** Start of RECORDS PROVIDED **
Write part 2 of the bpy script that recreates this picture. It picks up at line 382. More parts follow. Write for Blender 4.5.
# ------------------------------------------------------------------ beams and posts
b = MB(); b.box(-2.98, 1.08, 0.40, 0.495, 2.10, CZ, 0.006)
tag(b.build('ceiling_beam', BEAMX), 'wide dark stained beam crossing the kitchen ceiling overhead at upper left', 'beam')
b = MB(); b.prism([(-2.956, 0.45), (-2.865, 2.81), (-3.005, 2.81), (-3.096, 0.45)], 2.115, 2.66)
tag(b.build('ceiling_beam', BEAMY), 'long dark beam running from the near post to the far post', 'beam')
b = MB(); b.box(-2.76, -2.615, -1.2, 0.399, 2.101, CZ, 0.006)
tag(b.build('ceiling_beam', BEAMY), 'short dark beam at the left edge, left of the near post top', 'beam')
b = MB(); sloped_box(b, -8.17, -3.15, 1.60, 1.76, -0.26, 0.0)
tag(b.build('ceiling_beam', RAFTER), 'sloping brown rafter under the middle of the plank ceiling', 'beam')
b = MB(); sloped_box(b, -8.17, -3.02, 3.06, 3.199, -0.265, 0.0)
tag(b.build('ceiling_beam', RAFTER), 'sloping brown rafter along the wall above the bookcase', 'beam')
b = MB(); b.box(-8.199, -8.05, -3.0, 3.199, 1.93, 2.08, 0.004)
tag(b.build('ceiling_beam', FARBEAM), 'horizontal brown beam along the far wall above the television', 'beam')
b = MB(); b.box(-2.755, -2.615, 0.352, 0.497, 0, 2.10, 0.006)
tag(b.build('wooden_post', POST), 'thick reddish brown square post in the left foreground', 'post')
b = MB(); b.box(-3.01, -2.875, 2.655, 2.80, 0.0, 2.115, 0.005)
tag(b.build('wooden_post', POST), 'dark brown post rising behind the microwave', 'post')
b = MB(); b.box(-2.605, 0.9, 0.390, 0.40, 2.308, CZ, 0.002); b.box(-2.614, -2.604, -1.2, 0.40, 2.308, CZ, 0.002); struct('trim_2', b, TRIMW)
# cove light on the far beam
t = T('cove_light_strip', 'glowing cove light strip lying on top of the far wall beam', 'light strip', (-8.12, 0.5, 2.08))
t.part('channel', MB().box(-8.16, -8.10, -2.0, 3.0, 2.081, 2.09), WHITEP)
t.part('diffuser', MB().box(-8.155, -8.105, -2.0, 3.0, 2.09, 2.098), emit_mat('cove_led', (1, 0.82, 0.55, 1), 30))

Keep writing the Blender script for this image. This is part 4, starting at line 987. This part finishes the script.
** End of RECORDS PROVIDED **
## WHAT THE TASK ASKS
Print out the whole listing exactly as it appears.

## FINISHED TASK
Write part 2 of the bpy script that recreates this picture. It picks up at line 382. More parts follow. Write for Blender 4.5.
# ------------------------------------------------------------------ beams and posts
b = MB(); b.box(-2.98, 1.08, 0.40, 0.495, 2.10, CZ, 0.006)
tag(b.build('ceiling_beam', BEAMX), 'wide dark stained beam crossing the kitchen ceiling overhead at upper left', 'beam')
b = MB(); b.prism([(-2.956, 0.45), (-2.865, 2.81), (-3.005, 2.81), (-3.096, 0.45)], 2.115, 2.66)
tag(b.build('ceiling_beam', BEAMY), 'long dark beam running from the near post to the far post', 'beam')
b = MB(); b.box(-2.76, -2.615, -1.2, 0.399, 2.101, CZ, 0.006)
tag(b.build('ceiling_beam', BEAMY), 'short dark beam at the left edge, left of the near post top', 'beam')
b = MB(); sloped_box(b, -8.17, -3.15, 1.60, 1.76, -0.26, 0.0)
tag(b.build('ceiling_beam', RAFTER), 'sloping brown rafter under the middle of the plank ceiling', 'beam')
b = MB(); sloped_box(b, -8.17, -3.02, 3.06, 3.199, -0.265, 0.0)
tag(b.build('ceiling_beam', RAFTER), 'sloping brown rafter along the wall above the bookcase', 'beam')
b = MB(); b.box(-8.199, -8.05, -3.0, 3.199, 1.93, 2.08, 0.004)
tag(b.build('ceiling_beam', FARBEAM), 'horizontal brown beam along the far wall above the television', 'beam')
b = MB(); b.box(-2.755, -2.615, 0.352, 0.497, 0, 2.10, 0.006)
tag(b.build('wooden_post', POST), 'thick reddish brown square post in the left foreground', 'post')
b = MB(); b.box(-3.01, -2.875, 2.655, 2.80, 0.0, 2.115, 0.005)
tag(b.build('wooden_post', POST), 'dark brown post rising behind the microwave', 'post')
b = MB(); b.box(-2.605, 0.9, 0.390, 0.40, 2.308, CZ, 0.002); b.box(-2.614, -2.604, -1.2, 0.40, 2.308, CZ, 0.002); struct('trim_2', b, TRIMW)
# cove light on the far beam
t = T('cove_light_strip', 'glowing cove light strip lying on top of the far wall beam', 'light strip', (-8.12, 0.5, 2.08))
t.part('channel', MB().box(-8.16, -8.10, -2.0, 3.0, 2.081, 2.09), WHITEP)
t.part('diffuser', MB().box(-8.155, -8.105, -2.0, 3.0, 2.09, 2.098), emit_mat('cove_led', (1, 0.82, 0.55, 1), 30))

Keep writing the Blender script for this image. This is part 4, starting at line 987. This part finishes the script.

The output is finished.